━━ Given material

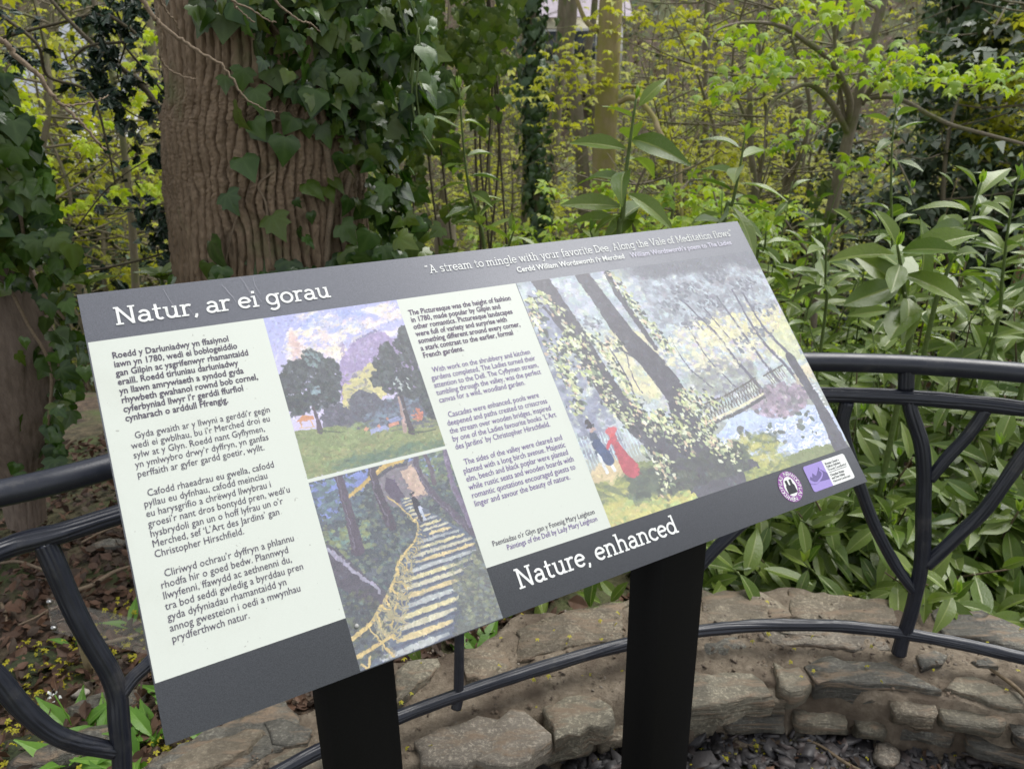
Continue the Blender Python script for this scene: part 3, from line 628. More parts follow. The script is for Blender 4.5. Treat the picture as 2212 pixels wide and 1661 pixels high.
for bx_, by_, rx, ry in ((0.05, 0.44, 0.07, 0.08), (0.12, 0.36, 0.09, 0.07), (0.25, 0.33, 0.08, 0.08), (0.35, 0.40, 0.06, 0.08), (0.17, 0.46, 0.16, 0.10), (0.30, 0.48, 0.09, 0.09), (0.20, 0.56, 0.15, 0.05), (0.05, 0.56, 0.07, 0.06)): c.dabs(*c.blob(bx_, by_, rx, ry, 170), 0.012, DK, 1.2, 1.6, 0.8)
c.dabs(*c.blob(0.25, 0.30, 0.05, 0.05, 40), 0.008, [(0.46, 0.54, 0.56)], 1.3, 1.5, 0.6); c.dabs(*c.blob(0.21, 0.50, 0.04, 0.03, 22), 0.006, [(0.56, 0.66, 0.70)], 1.3, 1.5, 0.6)
for bx_, by_, rx, ry in ((0.98, 0.26, 0.05, 0.08), (0.93, 0.38, 0.09, 0.12), (0.80, 0.34, 0.05, 0.05), (0.76, 0.42, 0.10, 0.06), (0.70, 0.50, 0.08, 0.05), (0.80, 0.54, 0.12, 0.08), (0.90, 0.56, 0.12, 0.10), (0.98, 0.68, 0.05, 0.14)): c.dabs(*c.blob(bx_, by_, rx, ry, 170), 0.012, DK, 1.2, 1.6, 0.8)
c.dabs(*c.blob(0.84, 0.56, 0.07, 0.05, 16), 0.005, [(0.74, 0.78, 0.78)], 1.3, 2.5, 0.8)
c.line([(0.165, 0.60), (0.17, 0.68), (0.165, 0.745)], [0.016, 0.02, 0.035], (0.32, 0.29, 0.33)); c.line([(0.775, 0.64), (0.765, 0.74), (0.745, 0.85)], [0.012, 0.018, 0.03], (0.66, 0.56, 0.54)); c.line([(0.80, 0.64), (0.79, 0.76), (0.79, 0.87)], [0.016, 0.024, 0.038], (0.28, 0.26, 0.29))
c.line([(0.17, 0.745), (0.25, 0.765), (0.33, 0.78)], [0.012, 0.004], (0.32, 0.36, 0.28)); c.line([(0.79, 0.87), (0.88, 0.885), (0.97, 0.885)], [0.014, 0.006], (0.30, 0.34, 0.28))
c.poly([(0.03, 0.665), (0.08, 0.63), (0.15, 0.65), (0.15, 0.67)], (0.80, 0.56, 0.42), 0.004); c.line([(0.055, 0.67), (0.055, 0.705)], 0.005, (0.82, 0.64, 0.48)); c.line([(0.125, 0.665), (0.13, 0.71)], 0.006, (0.82, 0.64, 0.48)); c.line([(0.04, 0.705), (0.14, 0.712)], 0.005, (0.80, 0.68, 0.54))
c.poly([(0.64, 0.765), (0.73, 0.755), (0.74, 0.78), (0.67, 0.79)], (0.54, 0.58, 0.74), 0.004); c.poly([(0.64, 0.79), (0.72, 0.785), (0.72, 0.805), (0.64, 0.812)], (0.78, 0.54, 0.46), 0.004); c.poly([(0.50, 0.80), (0.62, 0.79), (0.64, 0.82), (0.50, 0.825)], (0.58, 0.61, 0.76), 0.004)
c.dabs([0.48, 0.57, 0.645], [0.79, 0.79, 0.755], 0.010, [(0.80, 0.55, 0.46)], 1.5, 1.3); c.dabs(*c.blob(0.875, 0.77, 0.04, 0.045, 22), 0.007, [(0.78, 0.48, 0.40)], 0.7, 1.8, 0.8)
c.brushwork(3500, 0.0042, 0.12)
im1 = c.image('painting of hill')
# -- rustic steps
c = Canvas(420, 512, 9)
c.a[:] = np.array((0.30, 0.33, 0.36)) * (0.75 + 0.5 * c.n1[..., None])
c.dabs(*c.cloud(0, 1, 0.1, 0.75, 1700), 0.008, [(0.24, 0.27, 0.30), (0.38, 0.46, 0.46), (0.46, 0.52, 0.46), (0.22, 0.24, 0.29), (0.50, 0.52, 0.38), (0.34, 0.36, 0.42)], 0.5, 1.6, 0.55)
c.poly([(0, 0), (0.42, 0), (0.36, 0.08), (0.22, 0.14), (0.02, 0.22)], (0.47, 0.53, 0.78), 0.05)
c.poly([(0.70, 0), (0.92, 0), (0.90, 0.07), (0.80, 0.12), (0.72, 0.08)], (0.49, 0.55, 0.78), 0.05)
c.dabs(*c.cloud(0, 0.3, 0.02, 0.24, 150), 0.009, [(0.32, 0.37, 0.44), (0.38, 0.46, 0.48)], 0, 2.4, 0.8); c.dabs(*c.cloud(0.72, 1.0, 0.0, 0.2, 170), 0.009, [(0.34, 0.40, 0.38), (0.46, 0.52, 0.40)], 0, 1.8, 0.8)
c.dabs(*c.cloud(0.0, 0.3, 0.28, 0.44, 120), 0.009, [(0.52, 0.56, 0.38), (0.44, 0.56, 0.54)], 0.3, 1.8, 0.6)
c.poly([(0.40, 0.08), (0.56, 0.02), (0.74, 0.02), (0.80, 0.14), (0.76, 0.24), (0.50, 0.26)], (0.46, 0.44, 0.48), 0.02)
c.poly([(0.62, 0.06), (0.72, 0.05), (0.76, 0.22), (0.66, 0.24)], (0.76, 0.66, 0.60), 0.03)
c.poly([(0.475, 0.14), (0.51, 0.075), (0.56, 0.10), (0.60, 0.22), (0.53, 0.24)], (0.32, 0.29, 0.37), 0.005)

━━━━

◆ **The exercise**: In your copy of the listing above, reproduce each line exactly and omit all pictures.

◆ **Solution to this task**:
Continue the Blender Python script for this scene: part 3, from line 628. More parts follow. The script is for Blender 4.5. Treat the picture as 2212 pixels wide and 1661 pixels high.
for bx_, by_, rx, ry in ((0.05, 0.44, 0.07, 0.08), (0.12, 0.36, 0.09, 0.07), (0.25, 0.33, 0.08, 0.08), (0.35, 0.40, 0.06, 0.08), (0.17, 0.46, 0.16, 0.10), (0.30, 0.48, 0.09, 0.09), (0.20, 0.56, 0.15, 0.05), (0.05, 0.56, 0.07, 0.06)): c.dabs(*c.blob(bx_, by_, rx, ry, 170), 0.012, DK, 1.2, 1.6, 0.8)
c.dabs(*c.blob(0.25, 0.30, 0.05, 0.05, 40), 0.008, [(0.46, 0.54, 0.56)], 1.3, 1.5, 0.6); c.dabs(*c.blob(0.21, 0.50, 0.04, 0.03, 22), 0.006, [(0.56, 0.66, 0.70)], 1.3, 1.5, 0.6)
for bx_, by_, rx, ry in ((0.98, 0.26, 0.05, 0.08), (0.93, 0.38, 0.09, 0.12), (0.80, 0.34, 0.05, 0.05), (0.76, 0.42, 0.10, 0.06), (0.70, 0.50, 0.08, 0.05), (0.80, 0.54, 0.12, 0.08), (0.90, 0.56, 0.12, 0.10), (0.98, 0.68, 0.05, 0.14)): c.dabs(*c.blob(bx_, by_, rx, ry, 170), 0.012, DK, 1.2, 1.6, 0.8)
c.dabs(*c.blob(0.84, 0.56, 0.07, 0.05, 16), 0.005, [(0.74, 0.78, 0.78)], 1.3, 2.5, 0.8)
c.line([(0.165, 0.60), (0.17, 0.68), (0.165, 0.745)], [0.016, 0.02, 0.035], (0.32, 0.29, 0.33)); c.line([(0.775, 0.64), (0.765, 0.74), (0.745, 0.85)], [0.012, 0.018, 0.03], (0.66, 0.56, 0.54)); c.line([(0.80, 0.64), (0.79, 0.76), (0.79, 0.87)], [0.016, 0.024, 0.038], (0.28, 0.26, 0.29))
c.line([(0.17, 0.745), (0.25, 0.765), (0.33, 0.78)], [0.012, 0.004], (0.32, 0.36, 0.28)); c.line([(0.79, 0.87), (0.88, 0.885), (0.97, 0.885)], [0.014, 0.006], (0.30, 0.34, 0.28))
c.poly([(0.03, 0.665), (0.08, 0.63), (0.15, 0.65), (0.15, 0.67)], (0.80, 0.56, 0.42), 0.004); c.line([(0.055, 0.67), (0.055, 0.705)], 0.005, (0.82, 0.64, 0.48)); c.line([(0.125, 0.665), (0.13, 0.71)], 0.006, (0.82, 0.64, 0.48)); c.line([(0.04, 0.705), (0.14, 0.712)], 0.005, (0.80, 0.68, 0.54))
c.poly([(0.64, 0.765), (0.73, 0.755), (0.74, 0.78), (0.67, 0.79)], (0.54, 0.58, 0.74), 0.004); c.poly([(0.64, 0.79), (0.72, 0.785), (0.72, 0.805), (0.64, 0.812)], (0.78, 0.54, 0.46), 0.004); c.poly([(0.50, 0.80), (0.62, 0.79), (0.64, 0.82), (0.50, 0.825)], (0.58, 0.61, 0.76), 0.004)
c.dabs([0.48, 0.57, 0.645], [0.79, 0.79, 0.755], 0.010, [(0.80, 0.55, 0.46)], 1.5, 1.3); c.dabs(*c.blob(0.875, 0.77, 0.04, 0.045, 22), 0.007, [(0.78, 0.48, 0.40)], 0.7, 1.8, 0.8)
c.brushwork(3500, 0.0042, 0.12)
im1 = c.image('painting of hill')
# -- rustic steps
c = Canvas(420, 512, 9)
c.a[:] = np.array((0.30, 0.33, 0.36)) * (0.75 + 0.5 * c.n1[..., None])
c.dabs(*c.cloud(0, 1, 0.1, 0.75, 1700), 0.008, [(0.24, 0.27, 0.30), (0.38, 0.46, 0.46), (0.46, 0.52, 0.46), (0.22, 0.24, 0.29), (0.50, 0.52, 0.38), (0.34, 0.36, 0.42)], 0.5, 1.6, 0.55)
c.poly([(0, 0), (0.42, 0), (0.36, 0.08), (0.22, 0.14), (0.02, 0.22)], (0.47, 0.53, 0.78), 0.05)
c.poly([(0.70, 0), (0.92, 0), (0.90, 0.07), (0.80, 0.12), (0.72, 0.08)], (0.49, 0.55, 0.78), 0.05)
c.dabs(*c.cloud(0, 0.3, 0.02, 0.24, 150), 0.009, [(0.32, 0.37, 0.44), (0.38, 0.46, 0.48)], 0, 2.4, 0.8); c.dabs(*c.cloud(0.72, 1.0, 0.0, 0.2, 170), 0.009, [(0.34, 0.40, 0.38), (0.46, 0.52, 0.40)], 0, 1.8, 0.8)
c.dabs(*c.cloud(0.0, 0.3, 0.28, 0.44, 120), 0.009, [(0.52, 0.56, 0.38), (0.44, 0.56, 0.54)], 0.3, 1.8, 0.6)
c.poly([(0.40, 0.08), (0.56, 0.02), (0.74, 0.02), (0.80, 0.14), (0.76, 0.24), (0.50, 0.26)], (0.46, 0.44, 0.48), 0.02)
c.poly([(0.62, 0.06), (0.72, 0.05), (0.76, 0.22), (0.66, 0.24)], (0.76, 0.66, 0.60), 0.03)
c.poly([(0.475, 0.14), (0.51, 0.075), (0.56, 0.10), (0.60, 0.22), (0.53, 0.24)], (0.32, 0.29, 0.37), 0.005)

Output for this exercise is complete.